Was wollte das Ehepaar Ludwig noch mal mit seiner Kunst erreichen… ?
Die Zeit ging wie im Flug vorbei.
Alle haben noch etwas Zeit, sich im Museum auf eigene Faust umzuschauen und – Wen erstaunt es? – gegen Ende finden sich die meisten Paten und Patenkinder in einem Raum mit 3D-Brillen wieder, die trotz einiger fachkundiger Handgriffe von einem unserer jüngsten Gruppenmitglieder leider nicht alle funktionieren. Ja, 3D- Brillen müssen wir irgendwann auch noch einmal zusammen ausprobieren! Schnell noch ein Gruppenfoto von einem der Museumswächter geschossen und dann…. ?
Nach so viel Kultur sind wir hungrig geworden und beenden den Ausflug mit einem gemeinsamen „Junior-Meal“, zu dem wir aber erst noch 15 Minuten hinmarschieren müssen. In der weltweit bekannten Imbisskette klingt unser Vormittag fröhlich aus.
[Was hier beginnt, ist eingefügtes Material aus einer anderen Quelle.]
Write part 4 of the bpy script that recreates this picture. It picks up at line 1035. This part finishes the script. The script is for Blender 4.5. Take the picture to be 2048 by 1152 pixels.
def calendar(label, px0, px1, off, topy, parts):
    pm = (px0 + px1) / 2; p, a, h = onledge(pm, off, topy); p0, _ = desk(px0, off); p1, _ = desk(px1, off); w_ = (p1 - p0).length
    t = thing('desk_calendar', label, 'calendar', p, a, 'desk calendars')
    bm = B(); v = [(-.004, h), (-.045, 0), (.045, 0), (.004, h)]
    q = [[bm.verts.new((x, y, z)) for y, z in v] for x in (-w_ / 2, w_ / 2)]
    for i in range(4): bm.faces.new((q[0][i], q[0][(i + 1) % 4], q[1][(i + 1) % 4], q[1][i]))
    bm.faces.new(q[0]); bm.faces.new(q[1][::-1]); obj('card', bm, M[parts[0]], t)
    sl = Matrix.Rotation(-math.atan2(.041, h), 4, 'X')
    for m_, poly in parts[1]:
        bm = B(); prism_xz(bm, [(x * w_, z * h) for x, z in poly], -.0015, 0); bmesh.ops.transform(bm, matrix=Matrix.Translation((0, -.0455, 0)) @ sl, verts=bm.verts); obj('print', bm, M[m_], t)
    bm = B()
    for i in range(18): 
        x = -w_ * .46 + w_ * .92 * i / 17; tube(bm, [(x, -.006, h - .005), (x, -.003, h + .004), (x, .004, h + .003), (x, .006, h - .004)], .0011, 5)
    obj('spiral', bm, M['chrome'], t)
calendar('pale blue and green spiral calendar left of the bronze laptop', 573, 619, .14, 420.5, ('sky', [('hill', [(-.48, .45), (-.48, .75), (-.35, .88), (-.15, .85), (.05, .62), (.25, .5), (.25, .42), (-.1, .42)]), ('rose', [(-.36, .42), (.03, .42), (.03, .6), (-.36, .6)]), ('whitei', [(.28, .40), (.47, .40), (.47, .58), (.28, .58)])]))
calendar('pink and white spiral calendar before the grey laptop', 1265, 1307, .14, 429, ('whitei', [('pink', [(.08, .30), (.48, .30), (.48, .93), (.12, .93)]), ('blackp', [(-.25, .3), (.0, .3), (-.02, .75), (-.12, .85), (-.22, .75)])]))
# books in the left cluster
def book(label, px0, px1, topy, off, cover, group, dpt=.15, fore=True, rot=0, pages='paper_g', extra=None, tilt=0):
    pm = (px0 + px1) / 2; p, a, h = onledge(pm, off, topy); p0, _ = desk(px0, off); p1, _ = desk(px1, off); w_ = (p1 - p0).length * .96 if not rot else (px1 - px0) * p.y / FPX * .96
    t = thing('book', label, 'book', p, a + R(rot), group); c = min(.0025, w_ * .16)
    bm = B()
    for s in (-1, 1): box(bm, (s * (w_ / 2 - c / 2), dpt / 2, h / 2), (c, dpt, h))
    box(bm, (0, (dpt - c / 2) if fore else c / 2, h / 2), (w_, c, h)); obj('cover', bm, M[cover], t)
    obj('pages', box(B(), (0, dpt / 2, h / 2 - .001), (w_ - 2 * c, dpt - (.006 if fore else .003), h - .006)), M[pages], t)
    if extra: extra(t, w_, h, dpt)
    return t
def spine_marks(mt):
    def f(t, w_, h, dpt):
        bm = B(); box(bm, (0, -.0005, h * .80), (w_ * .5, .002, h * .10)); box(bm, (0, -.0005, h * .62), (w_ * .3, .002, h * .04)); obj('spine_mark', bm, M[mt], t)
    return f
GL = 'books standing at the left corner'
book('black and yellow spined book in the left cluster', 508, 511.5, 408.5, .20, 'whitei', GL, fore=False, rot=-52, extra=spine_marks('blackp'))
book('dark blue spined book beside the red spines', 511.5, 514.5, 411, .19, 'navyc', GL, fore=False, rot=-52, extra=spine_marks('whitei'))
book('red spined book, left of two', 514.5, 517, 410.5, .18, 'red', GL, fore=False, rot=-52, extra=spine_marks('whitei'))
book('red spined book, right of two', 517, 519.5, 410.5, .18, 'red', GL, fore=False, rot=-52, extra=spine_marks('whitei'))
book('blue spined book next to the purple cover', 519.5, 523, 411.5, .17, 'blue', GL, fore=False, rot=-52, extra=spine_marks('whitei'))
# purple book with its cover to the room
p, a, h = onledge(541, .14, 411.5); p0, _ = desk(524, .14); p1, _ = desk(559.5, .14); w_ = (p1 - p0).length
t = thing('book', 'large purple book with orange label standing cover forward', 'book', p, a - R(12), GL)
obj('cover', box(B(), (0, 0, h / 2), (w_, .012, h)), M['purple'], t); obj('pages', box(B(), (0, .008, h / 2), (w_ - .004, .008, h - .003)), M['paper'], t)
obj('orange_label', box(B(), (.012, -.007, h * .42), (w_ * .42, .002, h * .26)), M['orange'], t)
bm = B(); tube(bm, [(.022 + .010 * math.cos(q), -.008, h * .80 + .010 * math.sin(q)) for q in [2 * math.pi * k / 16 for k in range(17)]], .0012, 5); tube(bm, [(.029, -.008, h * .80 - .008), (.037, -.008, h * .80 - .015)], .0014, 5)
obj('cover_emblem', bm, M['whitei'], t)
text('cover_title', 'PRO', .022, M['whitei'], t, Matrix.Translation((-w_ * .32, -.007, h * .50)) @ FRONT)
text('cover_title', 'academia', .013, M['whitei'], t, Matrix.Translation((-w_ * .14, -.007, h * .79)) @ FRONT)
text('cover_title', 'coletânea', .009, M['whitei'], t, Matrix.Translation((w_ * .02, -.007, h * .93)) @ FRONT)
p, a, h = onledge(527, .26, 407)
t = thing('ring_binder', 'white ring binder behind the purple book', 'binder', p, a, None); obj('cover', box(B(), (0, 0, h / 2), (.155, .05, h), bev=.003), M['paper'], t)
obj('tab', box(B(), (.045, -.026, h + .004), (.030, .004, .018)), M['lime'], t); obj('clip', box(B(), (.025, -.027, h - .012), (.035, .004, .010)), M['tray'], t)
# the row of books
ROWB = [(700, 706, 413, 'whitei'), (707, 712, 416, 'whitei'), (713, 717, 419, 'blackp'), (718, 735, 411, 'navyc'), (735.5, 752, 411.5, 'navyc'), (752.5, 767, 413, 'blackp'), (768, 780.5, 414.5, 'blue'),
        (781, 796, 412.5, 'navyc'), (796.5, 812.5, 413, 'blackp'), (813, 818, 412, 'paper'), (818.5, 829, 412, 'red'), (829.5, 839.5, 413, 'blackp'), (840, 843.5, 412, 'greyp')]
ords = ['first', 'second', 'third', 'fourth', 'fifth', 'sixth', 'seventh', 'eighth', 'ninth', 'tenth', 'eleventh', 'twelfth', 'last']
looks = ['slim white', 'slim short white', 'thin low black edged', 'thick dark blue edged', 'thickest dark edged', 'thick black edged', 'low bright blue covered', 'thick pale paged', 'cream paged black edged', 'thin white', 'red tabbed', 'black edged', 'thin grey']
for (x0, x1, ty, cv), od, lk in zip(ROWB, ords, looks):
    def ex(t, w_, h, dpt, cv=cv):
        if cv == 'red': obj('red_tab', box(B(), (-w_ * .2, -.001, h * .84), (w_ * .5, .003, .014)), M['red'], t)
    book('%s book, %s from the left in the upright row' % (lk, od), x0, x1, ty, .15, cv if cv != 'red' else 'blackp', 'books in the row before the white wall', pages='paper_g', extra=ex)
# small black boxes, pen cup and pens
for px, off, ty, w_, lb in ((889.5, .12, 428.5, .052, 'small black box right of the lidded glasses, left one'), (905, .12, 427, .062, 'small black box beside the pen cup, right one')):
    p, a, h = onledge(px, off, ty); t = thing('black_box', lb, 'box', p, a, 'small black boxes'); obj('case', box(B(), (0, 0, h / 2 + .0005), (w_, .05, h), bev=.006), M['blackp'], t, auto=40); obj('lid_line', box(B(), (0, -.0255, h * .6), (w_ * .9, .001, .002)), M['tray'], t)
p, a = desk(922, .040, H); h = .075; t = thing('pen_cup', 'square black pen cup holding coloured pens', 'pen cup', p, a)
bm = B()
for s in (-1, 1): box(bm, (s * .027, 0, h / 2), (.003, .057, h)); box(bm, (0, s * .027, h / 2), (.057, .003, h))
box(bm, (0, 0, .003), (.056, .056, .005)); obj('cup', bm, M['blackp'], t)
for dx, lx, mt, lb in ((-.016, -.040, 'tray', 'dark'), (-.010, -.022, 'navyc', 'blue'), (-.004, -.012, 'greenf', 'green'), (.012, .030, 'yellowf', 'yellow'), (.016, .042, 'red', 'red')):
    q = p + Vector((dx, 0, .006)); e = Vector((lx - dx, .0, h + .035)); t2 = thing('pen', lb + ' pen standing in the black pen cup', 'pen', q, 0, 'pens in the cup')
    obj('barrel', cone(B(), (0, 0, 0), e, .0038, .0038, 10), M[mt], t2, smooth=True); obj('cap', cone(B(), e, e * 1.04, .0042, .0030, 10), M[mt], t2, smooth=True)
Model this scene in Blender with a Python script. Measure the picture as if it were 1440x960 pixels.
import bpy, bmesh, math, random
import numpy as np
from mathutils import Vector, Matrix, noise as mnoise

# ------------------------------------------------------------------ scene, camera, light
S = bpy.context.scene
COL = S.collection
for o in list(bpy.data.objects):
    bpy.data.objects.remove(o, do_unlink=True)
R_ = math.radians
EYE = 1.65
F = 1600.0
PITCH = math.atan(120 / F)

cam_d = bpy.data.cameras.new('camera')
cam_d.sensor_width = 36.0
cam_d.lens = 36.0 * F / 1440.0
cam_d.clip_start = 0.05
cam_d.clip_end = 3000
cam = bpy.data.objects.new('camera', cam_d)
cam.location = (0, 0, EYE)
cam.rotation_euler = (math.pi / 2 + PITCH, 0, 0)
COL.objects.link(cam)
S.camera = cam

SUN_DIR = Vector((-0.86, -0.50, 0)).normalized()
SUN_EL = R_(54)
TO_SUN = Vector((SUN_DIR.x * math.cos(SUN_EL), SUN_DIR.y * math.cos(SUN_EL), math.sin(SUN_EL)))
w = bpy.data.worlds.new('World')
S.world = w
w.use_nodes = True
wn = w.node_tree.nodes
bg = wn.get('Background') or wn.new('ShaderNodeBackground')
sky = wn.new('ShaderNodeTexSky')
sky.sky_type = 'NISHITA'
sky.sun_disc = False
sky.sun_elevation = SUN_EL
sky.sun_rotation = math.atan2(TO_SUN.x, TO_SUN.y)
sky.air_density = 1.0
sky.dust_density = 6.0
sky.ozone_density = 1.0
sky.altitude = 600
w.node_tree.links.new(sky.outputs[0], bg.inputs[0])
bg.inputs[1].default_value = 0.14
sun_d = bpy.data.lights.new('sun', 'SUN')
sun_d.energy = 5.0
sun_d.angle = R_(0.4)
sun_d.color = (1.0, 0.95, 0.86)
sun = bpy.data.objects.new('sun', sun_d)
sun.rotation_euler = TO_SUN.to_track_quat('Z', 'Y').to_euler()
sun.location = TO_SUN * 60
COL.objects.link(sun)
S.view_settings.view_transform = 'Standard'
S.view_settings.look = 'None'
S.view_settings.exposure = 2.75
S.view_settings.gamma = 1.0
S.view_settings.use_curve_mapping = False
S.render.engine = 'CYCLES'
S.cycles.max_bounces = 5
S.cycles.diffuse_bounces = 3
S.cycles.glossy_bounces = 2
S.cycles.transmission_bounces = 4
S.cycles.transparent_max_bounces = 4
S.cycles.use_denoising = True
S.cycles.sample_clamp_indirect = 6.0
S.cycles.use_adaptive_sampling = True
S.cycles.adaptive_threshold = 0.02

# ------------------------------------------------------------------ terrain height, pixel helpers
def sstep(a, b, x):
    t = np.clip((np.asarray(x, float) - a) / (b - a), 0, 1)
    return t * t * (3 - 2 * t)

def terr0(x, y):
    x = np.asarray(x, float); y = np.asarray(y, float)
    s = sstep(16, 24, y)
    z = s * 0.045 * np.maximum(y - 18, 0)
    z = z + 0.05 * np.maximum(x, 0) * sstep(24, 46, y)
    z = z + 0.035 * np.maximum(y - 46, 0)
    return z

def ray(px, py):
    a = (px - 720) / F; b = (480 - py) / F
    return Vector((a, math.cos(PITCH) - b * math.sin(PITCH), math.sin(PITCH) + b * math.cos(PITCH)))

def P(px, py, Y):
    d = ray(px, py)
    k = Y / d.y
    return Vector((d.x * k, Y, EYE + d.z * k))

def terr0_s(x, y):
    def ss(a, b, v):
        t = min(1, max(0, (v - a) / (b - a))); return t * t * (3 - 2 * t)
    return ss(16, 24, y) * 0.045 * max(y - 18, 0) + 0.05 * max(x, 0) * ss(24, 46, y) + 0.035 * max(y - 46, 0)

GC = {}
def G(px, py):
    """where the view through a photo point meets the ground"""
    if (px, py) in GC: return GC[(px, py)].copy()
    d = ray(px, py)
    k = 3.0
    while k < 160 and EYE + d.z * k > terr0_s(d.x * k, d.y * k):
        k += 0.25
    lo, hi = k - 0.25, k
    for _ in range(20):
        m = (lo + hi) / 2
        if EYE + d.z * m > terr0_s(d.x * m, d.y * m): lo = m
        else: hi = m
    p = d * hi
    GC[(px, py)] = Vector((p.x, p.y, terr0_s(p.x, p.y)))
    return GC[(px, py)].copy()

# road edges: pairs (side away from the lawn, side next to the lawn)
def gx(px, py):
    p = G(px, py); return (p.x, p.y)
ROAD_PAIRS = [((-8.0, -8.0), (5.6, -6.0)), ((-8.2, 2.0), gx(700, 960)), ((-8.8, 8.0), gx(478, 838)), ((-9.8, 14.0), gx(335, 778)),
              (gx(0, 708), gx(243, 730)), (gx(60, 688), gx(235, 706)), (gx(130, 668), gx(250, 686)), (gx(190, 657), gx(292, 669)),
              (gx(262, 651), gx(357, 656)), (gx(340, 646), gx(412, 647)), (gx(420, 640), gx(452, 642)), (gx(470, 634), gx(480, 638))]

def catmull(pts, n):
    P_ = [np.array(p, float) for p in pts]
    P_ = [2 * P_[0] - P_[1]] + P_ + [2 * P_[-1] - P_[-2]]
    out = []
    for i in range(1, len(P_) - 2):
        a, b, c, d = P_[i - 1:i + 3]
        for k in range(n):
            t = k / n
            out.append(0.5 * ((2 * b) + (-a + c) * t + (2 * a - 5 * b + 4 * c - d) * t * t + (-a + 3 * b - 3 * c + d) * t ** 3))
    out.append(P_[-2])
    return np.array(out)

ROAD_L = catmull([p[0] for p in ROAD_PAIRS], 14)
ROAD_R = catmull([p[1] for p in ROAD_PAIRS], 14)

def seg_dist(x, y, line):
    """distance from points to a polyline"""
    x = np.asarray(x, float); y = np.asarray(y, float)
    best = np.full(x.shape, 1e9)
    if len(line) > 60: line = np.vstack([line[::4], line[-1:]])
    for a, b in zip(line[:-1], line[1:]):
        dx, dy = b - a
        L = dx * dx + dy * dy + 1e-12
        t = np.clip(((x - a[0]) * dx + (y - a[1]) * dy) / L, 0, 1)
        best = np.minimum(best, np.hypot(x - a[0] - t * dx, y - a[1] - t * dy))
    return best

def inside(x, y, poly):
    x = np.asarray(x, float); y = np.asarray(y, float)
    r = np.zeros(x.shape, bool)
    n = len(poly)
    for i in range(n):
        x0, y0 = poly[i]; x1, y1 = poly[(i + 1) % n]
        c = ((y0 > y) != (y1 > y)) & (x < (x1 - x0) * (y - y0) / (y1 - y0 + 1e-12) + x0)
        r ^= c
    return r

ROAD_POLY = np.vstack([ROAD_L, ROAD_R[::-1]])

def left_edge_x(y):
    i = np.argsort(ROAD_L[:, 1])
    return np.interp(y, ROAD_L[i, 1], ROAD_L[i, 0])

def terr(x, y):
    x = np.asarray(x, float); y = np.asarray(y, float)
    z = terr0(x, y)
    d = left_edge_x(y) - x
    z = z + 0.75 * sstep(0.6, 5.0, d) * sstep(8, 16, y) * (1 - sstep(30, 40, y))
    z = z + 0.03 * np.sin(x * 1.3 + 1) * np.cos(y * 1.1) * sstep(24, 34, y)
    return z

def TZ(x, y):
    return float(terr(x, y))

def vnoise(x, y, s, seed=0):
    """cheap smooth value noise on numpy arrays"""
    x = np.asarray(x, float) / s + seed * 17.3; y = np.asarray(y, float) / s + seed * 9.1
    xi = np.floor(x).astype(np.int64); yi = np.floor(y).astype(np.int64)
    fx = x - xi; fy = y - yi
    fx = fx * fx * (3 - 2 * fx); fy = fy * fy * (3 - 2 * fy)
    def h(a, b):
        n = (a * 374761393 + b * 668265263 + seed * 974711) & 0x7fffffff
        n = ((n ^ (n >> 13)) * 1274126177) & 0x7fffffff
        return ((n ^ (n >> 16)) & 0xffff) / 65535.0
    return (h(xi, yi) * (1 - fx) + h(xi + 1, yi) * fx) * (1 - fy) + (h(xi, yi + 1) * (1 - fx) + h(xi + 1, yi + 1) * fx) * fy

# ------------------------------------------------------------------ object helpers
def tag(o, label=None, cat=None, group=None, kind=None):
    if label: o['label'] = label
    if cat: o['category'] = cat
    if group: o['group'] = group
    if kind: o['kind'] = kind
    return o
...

Wieder haben wir ein bisschen mehr von der Stadt Aachen kennen gelernt, und unsere Gruppe ist erneut ein Stück enger zusammengewachsen.
Wir bedanken uns herzlich bei der Stiftung Bildung in Berlin, durch deren Unterstützung unsere gemeinsamen Ausflüge im Stadtgebiet Aachen ermöglicht werden!